## EXERCISE GOAL
Repeat each line exactly, leaving nothing out.

## COLLECTED DATA
╭──

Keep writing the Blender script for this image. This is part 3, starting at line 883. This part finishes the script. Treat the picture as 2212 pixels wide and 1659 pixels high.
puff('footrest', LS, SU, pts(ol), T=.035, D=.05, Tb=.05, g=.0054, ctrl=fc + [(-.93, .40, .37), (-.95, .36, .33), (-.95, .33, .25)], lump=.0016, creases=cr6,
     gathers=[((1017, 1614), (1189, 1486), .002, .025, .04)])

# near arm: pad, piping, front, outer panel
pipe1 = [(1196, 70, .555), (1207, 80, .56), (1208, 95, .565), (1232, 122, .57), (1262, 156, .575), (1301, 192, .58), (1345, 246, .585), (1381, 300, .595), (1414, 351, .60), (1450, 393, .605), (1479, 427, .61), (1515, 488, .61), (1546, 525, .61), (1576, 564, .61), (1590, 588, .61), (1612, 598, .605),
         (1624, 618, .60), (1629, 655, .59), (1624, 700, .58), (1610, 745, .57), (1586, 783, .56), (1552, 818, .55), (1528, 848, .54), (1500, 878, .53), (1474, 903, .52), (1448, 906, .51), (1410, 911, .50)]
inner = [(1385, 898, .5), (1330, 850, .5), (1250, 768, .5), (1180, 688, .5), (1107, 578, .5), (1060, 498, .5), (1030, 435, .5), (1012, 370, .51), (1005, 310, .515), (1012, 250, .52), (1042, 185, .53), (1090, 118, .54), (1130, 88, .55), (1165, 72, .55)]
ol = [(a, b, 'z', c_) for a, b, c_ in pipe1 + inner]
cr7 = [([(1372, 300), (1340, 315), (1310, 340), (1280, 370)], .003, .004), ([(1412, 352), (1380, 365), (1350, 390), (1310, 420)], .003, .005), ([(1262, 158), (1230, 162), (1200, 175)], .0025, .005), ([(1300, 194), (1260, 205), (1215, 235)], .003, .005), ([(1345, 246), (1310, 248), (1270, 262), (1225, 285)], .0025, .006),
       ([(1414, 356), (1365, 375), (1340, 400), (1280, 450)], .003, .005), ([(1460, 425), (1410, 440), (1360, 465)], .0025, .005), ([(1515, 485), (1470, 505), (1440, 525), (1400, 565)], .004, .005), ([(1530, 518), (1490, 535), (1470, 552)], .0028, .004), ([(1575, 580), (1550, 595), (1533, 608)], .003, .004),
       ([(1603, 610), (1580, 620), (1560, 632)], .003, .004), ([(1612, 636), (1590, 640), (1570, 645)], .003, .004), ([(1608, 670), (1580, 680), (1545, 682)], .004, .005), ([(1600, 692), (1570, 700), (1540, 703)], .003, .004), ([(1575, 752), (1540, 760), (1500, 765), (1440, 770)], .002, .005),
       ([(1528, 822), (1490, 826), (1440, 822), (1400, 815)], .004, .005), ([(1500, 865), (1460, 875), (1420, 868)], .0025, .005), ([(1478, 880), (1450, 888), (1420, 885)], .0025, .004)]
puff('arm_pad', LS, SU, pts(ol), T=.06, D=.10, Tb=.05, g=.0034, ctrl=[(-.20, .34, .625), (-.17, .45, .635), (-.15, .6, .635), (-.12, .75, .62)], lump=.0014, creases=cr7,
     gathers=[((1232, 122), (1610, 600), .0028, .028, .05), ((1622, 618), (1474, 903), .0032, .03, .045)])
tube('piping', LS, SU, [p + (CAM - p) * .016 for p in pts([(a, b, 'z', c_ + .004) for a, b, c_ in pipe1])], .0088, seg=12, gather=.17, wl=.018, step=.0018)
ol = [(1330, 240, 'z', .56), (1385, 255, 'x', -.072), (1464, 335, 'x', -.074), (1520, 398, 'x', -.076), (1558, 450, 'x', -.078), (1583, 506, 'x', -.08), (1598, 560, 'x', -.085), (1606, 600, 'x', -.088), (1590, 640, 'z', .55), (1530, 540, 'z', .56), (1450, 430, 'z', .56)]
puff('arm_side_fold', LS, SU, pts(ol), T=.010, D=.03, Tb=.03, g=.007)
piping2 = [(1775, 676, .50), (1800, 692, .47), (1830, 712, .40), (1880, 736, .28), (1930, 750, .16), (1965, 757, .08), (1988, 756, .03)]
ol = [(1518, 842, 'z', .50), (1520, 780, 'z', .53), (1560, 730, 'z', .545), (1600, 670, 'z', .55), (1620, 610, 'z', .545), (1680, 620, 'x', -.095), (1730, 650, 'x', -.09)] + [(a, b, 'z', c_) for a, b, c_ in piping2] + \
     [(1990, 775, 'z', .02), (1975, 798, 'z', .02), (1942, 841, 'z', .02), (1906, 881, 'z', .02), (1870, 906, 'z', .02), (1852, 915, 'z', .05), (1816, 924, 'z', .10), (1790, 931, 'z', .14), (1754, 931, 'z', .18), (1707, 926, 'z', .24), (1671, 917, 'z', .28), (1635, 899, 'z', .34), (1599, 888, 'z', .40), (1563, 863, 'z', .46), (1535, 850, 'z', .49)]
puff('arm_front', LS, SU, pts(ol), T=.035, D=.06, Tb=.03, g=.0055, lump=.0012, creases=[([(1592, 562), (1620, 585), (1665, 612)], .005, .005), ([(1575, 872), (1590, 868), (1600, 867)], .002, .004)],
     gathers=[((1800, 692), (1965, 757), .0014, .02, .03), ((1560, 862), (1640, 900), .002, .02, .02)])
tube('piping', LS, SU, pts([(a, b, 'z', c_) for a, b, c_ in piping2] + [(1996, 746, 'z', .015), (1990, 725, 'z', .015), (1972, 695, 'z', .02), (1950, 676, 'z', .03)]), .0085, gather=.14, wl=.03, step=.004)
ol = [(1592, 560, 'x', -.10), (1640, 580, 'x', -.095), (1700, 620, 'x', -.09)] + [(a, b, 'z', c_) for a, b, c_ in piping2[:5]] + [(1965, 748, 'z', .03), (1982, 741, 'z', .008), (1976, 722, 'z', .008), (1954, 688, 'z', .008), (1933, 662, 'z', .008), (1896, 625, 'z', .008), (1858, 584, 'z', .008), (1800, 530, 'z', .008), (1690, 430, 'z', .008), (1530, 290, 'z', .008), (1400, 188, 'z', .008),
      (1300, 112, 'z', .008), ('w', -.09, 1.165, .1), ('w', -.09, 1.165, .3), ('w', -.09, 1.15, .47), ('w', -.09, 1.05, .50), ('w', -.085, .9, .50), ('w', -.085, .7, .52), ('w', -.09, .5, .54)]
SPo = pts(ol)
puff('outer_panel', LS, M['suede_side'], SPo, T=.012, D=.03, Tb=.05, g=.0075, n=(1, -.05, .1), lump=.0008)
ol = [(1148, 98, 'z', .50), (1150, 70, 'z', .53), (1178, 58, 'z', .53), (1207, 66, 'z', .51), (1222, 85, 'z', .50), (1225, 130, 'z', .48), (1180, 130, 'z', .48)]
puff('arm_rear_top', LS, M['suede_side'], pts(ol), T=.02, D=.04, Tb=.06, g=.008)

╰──

## THE ANSWER
Keep writing the Blender script for this image. This is part 3, starting at line 883. This part finishes the script. Treat the picture as 2212 pixels wide and 1659 pixels high.
puff('footrest', LS, SU, pts(ol), T=.035, D=.05, Tb=.05, g=.0054, ctrl=fc + [(-.93, .40, .37), (-.95, .36, .33), (-.95, .33, .25)], lump=.0016, creases=cr6,
     gathers=[((1017, 1614), (1189, 1486), .002, .025, .04)])

# near arm: pad, piping, front, outer panel
pipe1 = [(1196, 70, .555), (1207, 80, .56), (1208, 95, .565), (1232, 122, .57), (1262, 156, .575), (1301, 192, .58), (1345, 246, .585), (1381, 300, .595), (1414, 351, .60), (1450, 393, .605), (1479, 427, .61), (1515, 488, .61), (1546, 525, .61), (1576, 564, .61), (1590, 588, .61), (1612, 598, .605),
         (1624, 618, .60), (1629, 655, .59), (1624, 700, .58), (1610, 745, .57), (1586, 783, .56), (1552, 818, .55), (1528, 848, .54), (1500, 878, .53), (1474, 903, .52), (1448, 906, .51), (1410, 911, .50)]
inner = [(1385, 898, .5), (1330, 850, .5), (1250, 768, .5), (1180, 688, .5), (1107, 578, .5), (1060, 498, .5), (1030, 435, .5), (1012, 370, .51), (1005, 310, .515), (1012, 250, .52), (1042, 185, .53), (1090, 118, .54), (1130, 88, .55), (1165, 72, .55)]
ol = [(a, b, 'z', c_) for a, b, c_ in pipe1 + inner]
cr7 = [([(1372, 300), (1340, 315), (1310, 340), (1280, 370)], .003, .004), ([(1412, 352), (1380, 365), (1350, 390), (1310, 420)], .003, .005), ([(1262, 158), (1230, 162), (1200, 175)], .0025, .005), ([(1300, 194), (1260, 205), (1215, 235)], .003, .005), ([(1345, 246), (1310, 248), (1270, 262), (1225, 285)], .0025, .006),
       ([(1414, 356), (1365, 375), (1340, 400), (1280, 450)], .003, .005), ([(1460, 425), (1410, 440), (1360, 465)], .0025, .005), ([(1515, 485), (1470, 505), (1440, 525), (1400, 565)], .004, .005), ([(1530, 518), (1490, 535), (1470, 552)], .0028, .004), ([(1575, 580), (1550, 595), (1533, 608)], .003, .004),
       ([(1603, 610), (1580, 620), (1560, 632)], .003, .004), ([(1612, 636), (1590, 640), (1570, 645)], .003, .004), ([(1608, 670), (1580, 680), (1545, 682)], .004, .005), ([(1600, 692), (1570, 700), (1540, 703)], .003, .004), ([(1575, 752), (1540, 760), (1500, 765), (1440, 770)], .002, .005),
       ([(1528, 822), (1490, 826), (1440, 822), (1400, 815)], .004, .005), ([(1500, 865), (1460, 875), (1420, 868)], .0025, .005), ([(1478, 880), (1450, 888), (1420, 885)], .0025, .004)]
puff('arm_pad', LS, SU, pts(ol), T=.06, D=.10, Tb=.05, g=.0034, ctrl=[(-.20, .34, .625), (-.17, .45, .635), (-.15, .6, .635), (-.12, .75, .62)], lump=.0014, creases=cr7,
     gathers=[((1232, 122), (1610, 600), .0028, .028, .05), ((1622, 618), (1474, 903), .0032, .03, .045)])
tube('piping', LS, SU, [p + (CAM - p) * .016 for p in pts([(a, b, 'z', c_ + .004) for a, b, c_ in pipe1])], .0088, seg=12, gather=.17, wl=.018, step=.0018)
ol = [(1330, 240, 'z', .56), (1385, 255, 'x', -.072), (1464, 335, 'x', -.074), (1520, 398, 'x', -.076), (1558, 450, 'x', -.078), (1583, 506, 'x', -.08), (1598, 560, 'x', -.085), (1606, 600, 'x', -.088), (1590, 640, 'z', .55), (1530, 540, 'z', .56), (1450, 430, 'z', .56)]
puff('arm_side_fold', LS, SU, pts(ol), T=.010, D=.03, Tb=.03, g=.007)
piping2 = [(1775, 676, .50), (1800, 692, .47), (1830, 712, .40), (1880, 736, .28), (1930, 750, .16), (1965, 757, .08), (1988, 756, .03)]
ol = [(1518, 842, 'z', .50), (1520, 780, 'z', .53), (1560, 730, 'z', .545), (1600, 670, 'z', .55), (1620, 610, 'z', .545), (1680, 620, 'x', -.095), (1730, 650, 'x', -.09)] + [(a, b, 'z', c_) for a, b, c_ in piping2] + \
     [(1990, 775, 'z', .02), (1975, 798, 'z', .02), (1942, 841, 'z', .02), (1906, 881, 'z', .02), (1870, 906, 'z', .02), (1852, 915, 'z', .05), (1816, 924, 'z', .10), (1790, 931, 'z', .14), (1754, 931, 'z', .18), (1707, 926, 'z', .24), (1671, 917, 'z', .28), (1635, 899, 'z', .34), (1599, 888, 'z', .40), (1563, 863, 'z', .46), (1535, 850, 'z', .49)]
puff('arm_front', LS, SU, pts(ol), T=.035, D=.06, Tb=.03, g=.0055, lump=.0012, creases=[([(1592, 562), (1620, 585), (1665, 612)], .005, .005), ([(1575, 872), (1590, 868), (1600, 867)], .002, .004)],
     gathers=[((1800, 692), (1965, 757), .0014, .02, .03), ((1560, 862), (1640, 900), .002, .02, .02)])
tube('piping', LS, SU, pts([(a, b, 'z', c_) for a, b, c_ in piping2] + [(1996, 746, 'z', .015), (1990, 725, 'z', .015), (1972, 695, 'z', .02), (1950, 676, 'z', .03)]), .0085, gather=.14, wl=.03, step=.004)
ol = [(1592, 560, 'x', -.10), (1640, 580, 'x', -.095), (1700, 620, 'x', -.09)] + [(a, b, 'z', c_) for a, b, c_ in piping2[:5]] + [(1965, 748, 'z', .03), (1982, 741, 'z', .008), (1976, 722, 'z', .008), (1954, 688, 'z', .008), (1933, 662, 'z', .008), (1896, 625, 'z', .008), (1858, 584, 'z', .008), (1800, 530, 'z', .008), (1690, 430, 'z', .008), (1530, 290, 'z', .008), (1400, 188, 'z', .008),
      (1300, 112, 'z', .008), ('w', -.09, 1.165, .1), ('w', -.09, 1.165, .3), ('w', -.09, 1.15, .47), ('w', -.09, 1.05, .50), ('w', -.085, .9, .50), ('w', -.085, .7, .52), ('w', -.09, .5, .54)]
SPo = pts(ol)
puff('outer_panel', LS, M['suede_side'], SPo, T=.012, D=.03, Tb=.05, g=.0075, n=(1, -.05, .1), lump=.0008)
ol = [(1148, 98, 'z', .50), (1150, 70, 'z', .53), (1178, 58, 'z', .53), (1207, 66, 'z', .51), (1222, 85, 'z', .50), (1225, 130, 'z', .48), (1180, 130, 'z', .48)]
puff('arm_rear_top', LS, M['suede_side'], pts(ol), T=.02, D=.04, Tb=.06, g=.008)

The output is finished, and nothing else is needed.